Kopi liberika memiliki nilai ekonomi tinggi dan cocok dengan iklim Kalbar. Pemerintah Provinsi Kalbar terus mendukung pengembangan komoditas ini, baik melalui budidaya hingga perlindungan indikasi geografis.

Saat ini, Kalbar memiliki sekitar 12.000 hektare lahan kopi, mayoritas ditanami jenis liberika. Kepala Dinas Perkebunan Provinsi Kalbar, Heronimus Hero, menyatakan bahwa kopi dari setiap daerah memiliki karakter rasa unik, meski berasal dari varietas yang sama.

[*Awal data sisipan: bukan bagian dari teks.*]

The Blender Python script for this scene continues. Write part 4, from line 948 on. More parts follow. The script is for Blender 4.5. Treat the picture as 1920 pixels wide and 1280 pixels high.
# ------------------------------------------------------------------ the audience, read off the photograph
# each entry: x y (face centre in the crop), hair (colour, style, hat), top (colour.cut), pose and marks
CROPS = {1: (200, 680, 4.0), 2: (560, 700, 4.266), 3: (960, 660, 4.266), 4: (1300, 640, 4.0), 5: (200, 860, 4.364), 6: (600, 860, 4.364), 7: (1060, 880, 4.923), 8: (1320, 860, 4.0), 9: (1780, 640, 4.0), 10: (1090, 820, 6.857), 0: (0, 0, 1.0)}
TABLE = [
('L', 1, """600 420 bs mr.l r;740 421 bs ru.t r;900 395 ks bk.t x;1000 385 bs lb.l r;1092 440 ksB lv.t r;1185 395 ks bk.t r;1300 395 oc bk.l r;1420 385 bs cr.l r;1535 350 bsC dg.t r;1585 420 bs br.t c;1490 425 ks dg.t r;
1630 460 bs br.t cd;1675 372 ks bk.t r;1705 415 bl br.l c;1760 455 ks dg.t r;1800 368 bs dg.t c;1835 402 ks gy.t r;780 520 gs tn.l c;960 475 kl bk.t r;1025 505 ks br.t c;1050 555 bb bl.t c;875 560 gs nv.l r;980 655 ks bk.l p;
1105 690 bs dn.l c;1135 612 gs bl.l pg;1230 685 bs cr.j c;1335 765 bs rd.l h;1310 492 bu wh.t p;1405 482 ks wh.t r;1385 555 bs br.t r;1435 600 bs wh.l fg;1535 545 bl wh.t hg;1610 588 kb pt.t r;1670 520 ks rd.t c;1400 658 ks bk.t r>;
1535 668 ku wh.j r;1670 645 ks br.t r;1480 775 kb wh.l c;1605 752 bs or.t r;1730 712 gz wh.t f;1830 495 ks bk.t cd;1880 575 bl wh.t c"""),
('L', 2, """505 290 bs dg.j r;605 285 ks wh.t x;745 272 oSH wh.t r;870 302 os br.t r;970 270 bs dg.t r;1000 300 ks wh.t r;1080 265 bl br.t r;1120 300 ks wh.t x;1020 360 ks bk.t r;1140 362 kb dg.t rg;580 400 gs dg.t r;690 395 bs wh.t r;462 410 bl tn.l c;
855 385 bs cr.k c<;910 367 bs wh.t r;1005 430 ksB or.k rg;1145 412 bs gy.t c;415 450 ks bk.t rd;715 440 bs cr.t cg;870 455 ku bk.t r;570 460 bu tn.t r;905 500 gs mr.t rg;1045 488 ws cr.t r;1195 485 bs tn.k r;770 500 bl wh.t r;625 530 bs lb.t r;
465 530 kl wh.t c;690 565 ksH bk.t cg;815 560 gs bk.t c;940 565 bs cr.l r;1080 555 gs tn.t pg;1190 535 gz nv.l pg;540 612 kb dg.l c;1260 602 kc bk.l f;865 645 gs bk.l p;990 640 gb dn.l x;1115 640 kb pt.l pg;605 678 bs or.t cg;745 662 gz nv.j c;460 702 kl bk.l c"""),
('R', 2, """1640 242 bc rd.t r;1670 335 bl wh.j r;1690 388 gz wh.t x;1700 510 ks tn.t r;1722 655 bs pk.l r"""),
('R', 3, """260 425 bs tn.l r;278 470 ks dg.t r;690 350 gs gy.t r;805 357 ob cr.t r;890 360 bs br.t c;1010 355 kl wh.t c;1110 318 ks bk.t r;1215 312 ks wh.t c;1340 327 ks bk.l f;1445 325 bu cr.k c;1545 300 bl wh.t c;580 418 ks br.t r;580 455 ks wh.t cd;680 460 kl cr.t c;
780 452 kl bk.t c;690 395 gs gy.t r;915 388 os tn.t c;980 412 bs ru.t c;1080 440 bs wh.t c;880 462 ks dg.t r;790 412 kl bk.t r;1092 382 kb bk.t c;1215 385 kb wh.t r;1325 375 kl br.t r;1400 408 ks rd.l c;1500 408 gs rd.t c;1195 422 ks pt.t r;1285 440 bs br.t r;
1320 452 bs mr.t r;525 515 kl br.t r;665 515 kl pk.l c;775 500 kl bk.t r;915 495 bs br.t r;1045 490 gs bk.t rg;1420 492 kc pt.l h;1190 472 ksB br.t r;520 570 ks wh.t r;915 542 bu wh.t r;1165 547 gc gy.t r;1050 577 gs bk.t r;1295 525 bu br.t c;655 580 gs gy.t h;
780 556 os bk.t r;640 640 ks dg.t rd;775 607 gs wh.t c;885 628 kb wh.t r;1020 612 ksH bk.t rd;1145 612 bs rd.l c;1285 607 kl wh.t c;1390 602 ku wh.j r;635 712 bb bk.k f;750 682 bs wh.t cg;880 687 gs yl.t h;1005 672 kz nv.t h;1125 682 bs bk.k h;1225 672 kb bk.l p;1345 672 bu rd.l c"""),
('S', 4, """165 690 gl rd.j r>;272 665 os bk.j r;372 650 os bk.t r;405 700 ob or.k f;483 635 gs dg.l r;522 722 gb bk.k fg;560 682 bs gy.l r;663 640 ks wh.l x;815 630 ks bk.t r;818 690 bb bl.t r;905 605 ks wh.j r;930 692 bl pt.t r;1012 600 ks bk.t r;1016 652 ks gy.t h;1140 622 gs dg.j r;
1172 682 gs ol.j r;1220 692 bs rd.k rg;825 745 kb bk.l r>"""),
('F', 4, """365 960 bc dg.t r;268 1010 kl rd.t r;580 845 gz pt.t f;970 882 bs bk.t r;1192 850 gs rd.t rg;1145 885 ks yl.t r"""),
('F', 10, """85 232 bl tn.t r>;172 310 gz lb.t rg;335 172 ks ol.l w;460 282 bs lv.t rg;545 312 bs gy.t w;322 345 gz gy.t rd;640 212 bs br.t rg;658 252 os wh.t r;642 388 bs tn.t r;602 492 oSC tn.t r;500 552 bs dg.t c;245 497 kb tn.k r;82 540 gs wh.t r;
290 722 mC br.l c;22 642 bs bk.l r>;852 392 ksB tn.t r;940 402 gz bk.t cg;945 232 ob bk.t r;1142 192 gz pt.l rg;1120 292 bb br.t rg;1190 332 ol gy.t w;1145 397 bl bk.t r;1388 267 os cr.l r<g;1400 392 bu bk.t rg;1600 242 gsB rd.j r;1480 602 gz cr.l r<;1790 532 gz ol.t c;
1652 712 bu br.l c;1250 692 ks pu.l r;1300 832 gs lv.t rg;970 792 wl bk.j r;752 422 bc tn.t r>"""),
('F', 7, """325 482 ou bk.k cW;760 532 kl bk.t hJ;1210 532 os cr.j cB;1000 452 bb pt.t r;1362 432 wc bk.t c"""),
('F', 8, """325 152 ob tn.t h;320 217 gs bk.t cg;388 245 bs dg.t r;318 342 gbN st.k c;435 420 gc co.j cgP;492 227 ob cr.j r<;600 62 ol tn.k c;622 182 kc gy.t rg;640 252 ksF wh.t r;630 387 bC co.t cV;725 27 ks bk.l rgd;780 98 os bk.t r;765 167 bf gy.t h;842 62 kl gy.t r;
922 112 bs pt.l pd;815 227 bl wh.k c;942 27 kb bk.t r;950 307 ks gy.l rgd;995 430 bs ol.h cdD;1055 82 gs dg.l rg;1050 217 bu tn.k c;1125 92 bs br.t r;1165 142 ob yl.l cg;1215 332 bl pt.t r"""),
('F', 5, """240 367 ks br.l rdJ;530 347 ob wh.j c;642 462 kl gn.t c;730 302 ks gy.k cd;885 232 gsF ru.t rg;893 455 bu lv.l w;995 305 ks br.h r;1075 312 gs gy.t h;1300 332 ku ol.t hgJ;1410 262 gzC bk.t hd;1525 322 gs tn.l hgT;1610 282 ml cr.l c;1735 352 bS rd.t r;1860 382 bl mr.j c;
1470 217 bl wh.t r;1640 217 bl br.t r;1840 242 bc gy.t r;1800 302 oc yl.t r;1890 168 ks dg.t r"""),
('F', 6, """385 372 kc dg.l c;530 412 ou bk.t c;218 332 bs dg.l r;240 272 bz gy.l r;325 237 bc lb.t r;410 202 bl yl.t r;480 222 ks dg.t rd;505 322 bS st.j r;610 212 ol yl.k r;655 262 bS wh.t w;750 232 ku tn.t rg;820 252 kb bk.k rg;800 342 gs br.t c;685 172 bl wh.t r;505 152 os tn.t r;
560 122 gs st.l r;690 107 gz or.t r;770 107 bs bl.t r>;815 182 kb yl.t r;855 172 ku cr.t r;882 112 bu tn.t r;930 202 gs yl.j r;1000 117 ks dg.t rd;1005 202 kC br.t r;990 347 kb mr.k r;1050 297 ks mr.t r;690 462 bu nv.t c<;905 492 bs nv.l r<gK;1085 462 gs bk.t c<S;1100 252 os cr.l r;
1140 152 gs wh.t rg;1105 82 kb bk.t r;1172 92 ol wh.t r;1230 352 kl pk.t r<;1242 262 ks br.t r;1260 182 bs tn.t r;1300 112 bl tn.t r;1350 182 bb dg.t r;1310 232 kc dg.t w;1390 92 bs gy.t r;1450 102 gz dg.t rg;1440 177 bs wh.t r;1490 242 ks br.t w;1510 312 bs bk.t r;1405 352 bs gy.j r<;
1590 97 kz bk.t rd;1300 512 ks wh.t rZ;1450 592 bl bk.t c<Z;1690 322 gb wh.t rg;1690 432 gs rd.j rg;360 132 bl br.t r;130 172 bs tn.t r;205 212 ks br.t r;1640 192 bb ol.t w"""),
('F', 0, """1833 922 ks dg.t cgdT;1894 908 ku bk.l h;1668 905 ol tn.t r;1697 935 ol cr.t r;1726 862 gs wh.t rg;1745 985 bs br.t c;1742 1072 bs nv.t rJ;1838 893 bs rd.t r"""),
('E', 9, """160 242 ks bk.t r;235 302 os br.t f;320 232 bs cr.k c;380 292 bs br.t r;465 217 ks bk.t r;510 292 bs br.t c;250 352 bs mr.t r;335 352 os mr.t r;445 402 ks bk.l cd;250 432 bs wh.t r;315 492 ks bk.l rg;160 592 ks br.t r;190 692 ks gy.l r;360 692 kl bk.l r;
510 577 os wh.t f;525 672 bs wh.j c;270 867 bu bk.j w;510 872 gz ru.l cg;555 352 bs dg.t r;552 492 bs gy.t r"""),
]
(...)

"Pemerintah terus mendorong pengembangan kopi liberika sebagai salah satu sumber pendapatan masyarakat, baik untuk pasar lokal maupun internasional," ujarnya.

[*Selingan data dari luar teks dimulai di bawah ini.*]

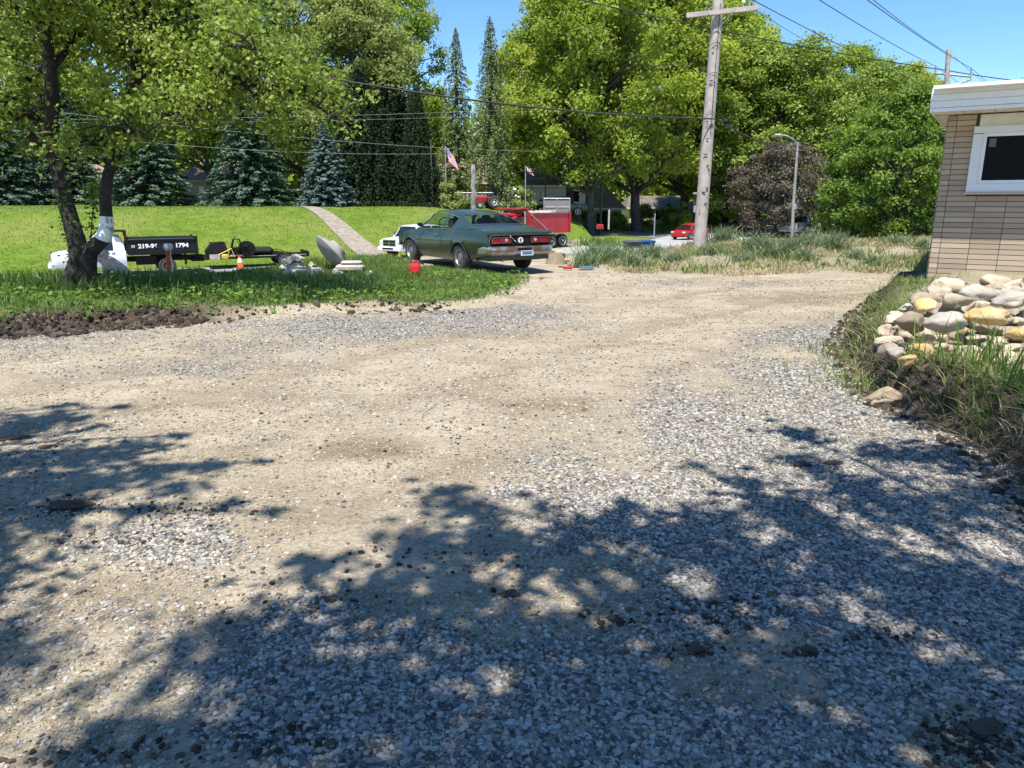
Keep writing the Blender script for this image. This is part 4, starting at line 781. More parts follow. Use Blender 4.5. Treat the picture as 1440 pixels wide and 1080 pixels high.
def rockmesh(seed, sx, sy, sz, angular=.2):
    b = bmesh.new(); bmesh.ops.create_icosphere(b, subdivisions=3, radius=1); rr = np.random.default_rng(seed); o = rr.uniform(0, 50, 2)
    pl = [(unit(rr.normal(size=3)), rr.uniform(.55, .85)) for _ in range(12)]
    for v in b.verts:
        c = np.array(v.co)
        for nrm, d in pl:
            e = c@nrm-d
            if e > 0: c = c-nrm*e*(.55+angular*2)
        c = c*(1+.3*(fbm(np.array([c[0]*1.1+o[0]]), np.array([c[1]*1.1+c[2]*1.7+o[1]]), 1.3, 3, 3)[0]-.5)*2); c = c*(1+.10*(fbm(np.array([c[0]*3+o[1]]), np.array([c[1]*3+c[2]*4+o[0]]), 1.2, 8, 3)[0]-.5)*2); v.co = (c[0]*sx, c[1]*sy, c[2]*sz)
    me = bpy.data.meshes.new('rock'); b.to_mesh(me); b.free(); return me
rnd = random.Random(77); allrocks = []
rows = [('front row', 494, 1262, .09), ('second row', 482, 1246, .095), ('third row', 470, 1240, .10), ('fourth row', 459, 1234, .105), ('fifth row', 448, 1236, .11), ('sixth row', 438, 1244, .115), ('seventh row', 429, 1252, .12), ('eighth row', 420, 1262, .125), ('ninth row', 412, 1276, .13), ('tenth row', 405, 1292, .135), ('eleventh row', 399.5, 1306, .15), ('twelfth row', 395, 1314, .155), ('back row', 391, 1322, .16)]
ORD = ['first', 'second', 'third', 'fourth', 'fifth', 'sixth', 'seventh', 'eighth', 'ninth', 'tenth', 'eleventh', 'twelfth', 'thirteenth', 'fourteenth', 'fifteenth', 'sixteenth', 'seventeenth', 'eighteenth', 'nineteenth', 'twentieth']
look = dict(tan='rounded tan rock', cream='smooth cream boulder', ochre='ochre-yellow rock', grey='rounded grey boulder', brown='dark brownish rock', white='chalky white stone')
for ri, (rn, v, u0, rs_) in enumerate(rows):
    zr = .34+.02*ri; u = u0; k = 0
    while u < 1560 and k < 20:
        s = rs_*rnd.uniform(.62, 1.25)*(1.25 if rnd.random() < .15 else 1); gx, gy = G(u, v+rnd.uniform(-4, 4), zr+.12); pxw = s*2*F/(gy*cp)*.62
        kd = rnd.choices(['tan', 'cream', 'ochre', 'grey', 'brown', 'white'], [8, 11, 2.2, 1.2, 1, 1.5])[0]
        gx, gy = G(u+pxw*.8, v, zr+.12); sy, sz = s*rnd.uniform(.7, .95), s*rnd.uniform(.5, .72)
        if (Vector((gx, gy, 0))-HC).dot(wn) > s*.8 or gx < HC.x:
            me = rockmesh(int(u*10+v), s*1.12, sy, sz, rnd.choice([.1, .3, .45])); o = link('rock', me, rockm[kd], smooth=True); o.location = (gx, gy, zr-.05+sz*.6+rnd.uniform(-.02, .05)); o.rotation_euler = (rnd.uniform(-.35, .35), rnd.uniform(-.35, .35), rnd.uniform(-.7, .7))
            tag(o, f'{look[kd]}, {ORD[k]} from the left in the {rn} of the rock pile', 'rock', 'rocks piled against the brick house'); k += 1
        u += pxw*1.25
for u, v, s, kd, lb in [(1250, 498, .10, 'brown', 'smooth brownish-grey cobble lying apart at the left corner of the rock pile'), (1300, 436, .12, 'ochre', 'bright ochre rock tilted on top of the pile near its left end'), (1345, 430, .13, 'cream', 'cream boulder riding on top of the middle of the pile'), (1388, 452, .15, 'ochre', 'ochre cobble on top of the pile right of its middle'), (1372, 418, .17, 'white', 'whitish boulder on top near the house wall'), (1418, 428, .16, 'grey', 'grey flattened boulder on top of the pile near the right edge'), (1330, 462, .14, 'grey', 'grey oval cobble on top of the middle front of the pile'), (1280, 458, .12, 'tan', 'tan cobble on top of the left front of the pile')]:
    gx, gy = G(u, v, .60 if lb.find('apart') < 0 else .36); me = rockmesh(int(u+v*7), s*1.2, s*.9, s*.65, .1); o = link('rock', me, rockm[kd], smooth=True); o.location = (gx, gy, (.36+s*.3) if lb.find('apart') >= 0 else .62+.02); o.rotation_euler = (rnd.uniform(-.3, .3), rnd.uniform(-.3, .3), rnd.uniform(-.6, .6)); tag(o, lb, 'rock', 'rocks piled against the brick house')
# ---------------------------------------------------------------- chunks on the lot
def chunk(name, label, cat, u, v, s, kd, seed, rz=0, rx=0, z=0):
    gx, gy = G(u, v); o = link(name, rockmesh(seed, *s, .25), kd, smooth=False); o.location = (gx, gy, h1(gx, gy)+s[2]*.5+z); o.rotation_euler = (rx, 0, rz); return tag(o, label, cat)
chunk('soil_clod', 'flat black lump of soil near the middle of the shaded foreground', 'clod', 716, 836, (.055, .028, .018), M['soil'], 1, .1)
chunk('wood_chunk', 'pale brown broken piece of wood lying in a sunlit patch', 'debris', 748, 862, (.042, .018, .015), mat('pale_wood', (.40, .30, .18), .9, c2=(.22, .16, .10), scale=30, bump=.6, bscale=60), 2, .6)
chunk('soil_clod', 'dark flat clod on sunny gravel, left one of a pair', 'clod', 1128, 654, (.075, .03, .02), M['soil'], 3)
chunk('soil_clod', 'dark clod on sunny gravel, right one of a pair', 'clod', 1172, 653, (.06, .028, .022), M['soil'], 4)
chunk('soil_clod', 'long dark sod slab near the left edge, upper of two', 'clod', 16, 614, (.13, .05, .02), M['soil'], 5, .15)
chunk('soil_clod', 'dark stick-like clod at the left, lower of two', 'clod', 66, 629, (.07, .025, .018), M['soil'], 6, .1)
chunk('soil_clod', 'rough black clod in the shade below the centre', 'clod', 978, 914, (.035, .026, .022), M['soil'], 7)
chunk('soil_clod', 'black crumbly clod right of the shaded sandy patch', 'clod', 1136, 915, (.035, .022, .02), M['soil'], 8)
chunk('soil_clod', 'small black clod between two sunlit patches', 'clod', 864, 870, (.024, .018, .018), M['soil'], 9)
chunk('soil_clod', 'small dark clod at the rim of the left shade, below the sandy slope', 'clod', 464, 846, (.03, .018, .015), M['soil'], 10)
chunk('soil_clod', 'big crumbled heap of black soil on the left of the lot', 'clod', 100, 716, (.13, .06, .035), M['soil'], 11, .1)
chunk('soil_clod', 'dark flat sod piece in the bottom right corner', 'clod', 1385, 1020, (.07, .045, .02), M['soil'], 12, .4)
chunk('soil_clod', 'lump of dark earth under the cut edge right of the rock bed corner', 'clod', 1245, 572, (.18, .12, .10), M['dirtm'], 13, .4)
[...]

Pemprov terus mendukung pengembangan komoditas kopi di Kalbar khususnya kopi liberika. Selain cocok dengan kondisi iklim setempat, prospeknya juga baik sehingga bisa menjadi sumber pendapatan masyarakat.

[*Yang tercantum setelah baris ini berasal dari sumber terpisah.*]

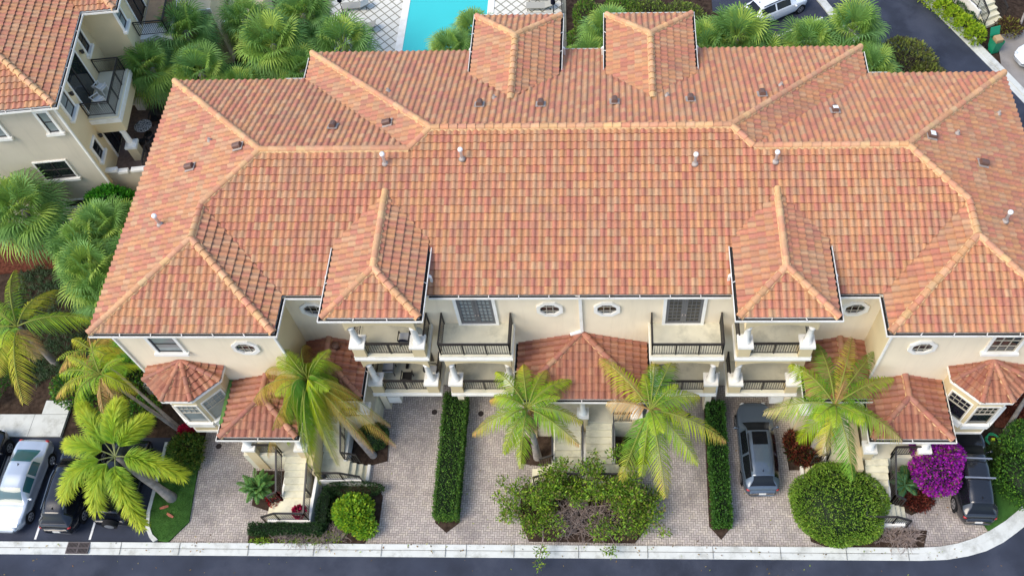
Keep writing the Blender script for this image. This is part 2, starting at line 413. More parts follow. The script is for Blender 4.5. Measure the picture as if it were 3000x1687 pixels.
for sg in (-1, 1):
    X = lambda v: sg*v
    for a, b in (((XL, YW, ZE), (XL-BW/2, YW+BW/2, Zf(BW/2))), ((XL-BW, YW, ZE), (XL-BW/2, YW+BW/2, Zf(BW/2))),
                 ((XL-BW/2, YW+BW/2, Zf(BW/2)), (XL-BW/2, BW/2, Zf(BW/2))), ((XL-BW/2, BW/2, Zf(BW/2)), (XL-D2, D2, Zf(D2))),
                 ((XL, YR2, ZE), (XL-D2, D2, Zf(D2))), ((XL-D2, D2, Zf(D2)), (XA-D2, D2, Zf(D2))), ((XA-D2, D2, Zf(D2)), (XA-D1, D1, Zf(D1))),
                 ((XA, YR1, ZE), (XA-D1, D1, Zf(D1)))):
        caps(cp, (X(a[0]), a[1], a[2]), (X(b[0]), b[1], b[2]))
caps(cp, (XA-D1, D1, Zf(D1)), (-XA+D1, D1, Zf(D1)))
cp.build('ridge_cap', ROOF)
ft = [(-XL, YW), (-XL+BW, YW), (-XL+BW, 0), (XL-BW, 0), (XL-BW, YW), (XL, YW), (XL, YR2), (XA, YR2), (XA, YR1), (-XA, YR1), (-XA, YR2), (-XL, YR2)]
m = MB().use(WHITE); fascia(m, ft, ZE-.14, ZE-.04, True)
m.prism([(x, y) for x, y in ft], ZE-.16, ZE-.14); m.build('soffit', ROOF)
gutter('gutter', ROOF, [(-XL, YW), (-XL+BW, YW), (-XL+BW, -.12)], ZE+.0)
gutter('gutter', ROOF, [(-XL+BW+.15, 0), (-10.95, 0)], ZE+.0)
gutter('gutter', ROOF, [(-6.6, 0), (6.6, 0)], ZE+.0)
gutter('gutter', ROOF, [(10.95, 0), (XL-BW-.15, 0)], ZE+.0)
gutter('gutter', ROOF, [(XL-BW, -.12), (XL-BW, YW), (XL, YW)], ZE+.0)
gutter('gutter', ROOF, [(XA+1.1, YR2), (XA+.0, YR2), (XA, YR1-.3)][::1], ZE)
gutter('gutter', ROOF, [(1, YR1), (-1, YR1)], ZE); gutter('gutter', ROOF, [(-XA, YR1-.3), (-XA, YR2), (-XA-1.1, YR2)], ZE)
# roof furniture
def boxvent(x, y, c=METAL, hood=None):
    # sits on roof plane at (x,y)
    if y > D1: z = ZE+S_*(YR1-y); dz = -S_; dirv = Vector((0, 1, 0))
    else: z = ZE; dz = 0
    return z
def rz(x, y):
    ax = abs(x)
    z = min(ZE+S_*(XL-ax), max(ZE+S_*y, 0) if y < D1 else 99, ZE+S_*(YR2-y) if ax > XA-(YR2-y) and ax > XA-D1 else 99)
    if ax > XL-BW and y < BW/2: z = max(z, min(ZE+S_*(XL-ax), ZE+S_*(ax-(XL-BW)), ZE+S_*(y-YW)))
    z2 = min(ZE+S_*(XA-ax), ZE+S_*(YR1-y), ZE+S_*y)
    if ax < XA: z = max(min(ZE+S_*(XL-ax), ZE+S_*y, ZE+S_*(YR2-y)), z2)
    return z
for i, (x, y) in enumerate([(-11.76, 8.35), (-9.08, 8.38), (-15.9, 7.0), (-18.35, 6.45), (-4.82, 9.36), (-1.91, 9.33), (1.58, 9.52), (5.18, 9.67), (8.6, 10.07), (12.02, 9.37), (15.97, 7.31), (18.33, 6.33)]):
    mb = MB(); z = rz(x, y); cm = METAL
    g = Vector((rz(x+.3, y)-rz(x-.3, y), rz(x, y+.3)-rz(x, y-.3), 0)); ang = math.atan2(g.x, -g.y) if g.length > 1e-6 else 0
    # ang: rotate so local -Y is downslope
    dn = -g.normalized(); ang = math.atan2(dn.y, dn.x)+PI/2
    mb.use(LEAD); mb.box(-.24, .24, -.26, .24, .06, .08)
    mb.use(METAL); prof = [(-.14, .05), (-.14, .20), (-.12, .24), (-.06, .27), (.06, .27), (.12, .24), (.14, .20), (.14, .05)]
    V = [(px, py, pz) for py in (-.22, .18) for px, pz in prof]
    mb.mesh(V, [(k, k+1, k+9, k+8) for k in range(7)]+[tuple(range(8, 16))])
    mb.use(DARKIN); mb.face([(px*.9, -.19, pz) for px, pz in prof])
    if i in (10, 11)[:1] or i == 9: mb.use(PIPE); mb.box(-.12, .12, -.1, .15, .262, .285)
    o = mb.build('box_vent', ROOF)
    tl = math.atan(S_)
    o.matrix_local = Matrix.Translation((x, y, z+.05))@Matrix.Rotation(ang, 4, 'Z')@Matrix.Rotation(tl, 4, 'X')
    if i == 9 or i == 10: o['label'] = 'box vent with a white patch on its hood'
for x, y in [(-8.85, 5.79), (-5.34, 5.97), (5.17, 5.67), (8.76, 5.74), (-19.11, 3.33), (18.69, 3.18)]:
    mb = MB(); z = rz(x, y); mb.use(LEAD); mb.lathe((x, y, z+.02), [(.17, .04), (.13, .12), (.09, .16)], 14)
    mb.use(PIPE); mb.lathe((x, y, z+.1), [(.07, 0), (.07, .56), (.11, .57), (.115, .64), (.10, .70), (.04, .72)], 14); mb.build('flue_pipe', ROOF, True)
for x, y in [(-9.47, 10.8), (-4.19, 10.04), (9.63, 10.99), (17.45, 7.91), (-17.72, 7.92), (20.08, 9.89), (4.1, 10.1)]:
    mb = MB(); z = rz(x, y); mb.use(LEAD); mb.lathe((x, y, z+.05), [(.14, 0), (.12, .05), (.07, .07), (.06, .2), (.045, .2), (.045, .1)], 12); mb.build('vent_stub', ROOF, True)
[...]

Permintaan pasar terhadap kopi juga terus meningkat, baik dalam negeri maupun luar negeri, seiring gaya hidup masyarakat yang tidak terlepas dari minum kopi.

"Dukungan untuk pengembangan kopi sendiri mulai dari budidaya hingga pengurusan indikasi geografis kopi Kalbar," kata dia. Sertifikat indikasi geografis merupakan pengakuan dari pemerintah bahwa kopi tersebut telah memiliki ciri khas dan kualitas tersendiri.

Ketua Poktan Batu Layar Sejahtera, Junaidi menunjukkan bibit kopi jenis liberika bersertifikasi yang dibantu oleh pemerintah pusat melalui APBN. (ANTARA/Dedi)

Gerakan tanam Liberika

Pengembangan budidaya kopi khususnya jenis liberika di Kalbar terus digencarkan petani. Satu di antaranya dilakukan Kelompok Tani Batu Layar Sejahtera, Desa Sendoyan, Kabupaten Sambas.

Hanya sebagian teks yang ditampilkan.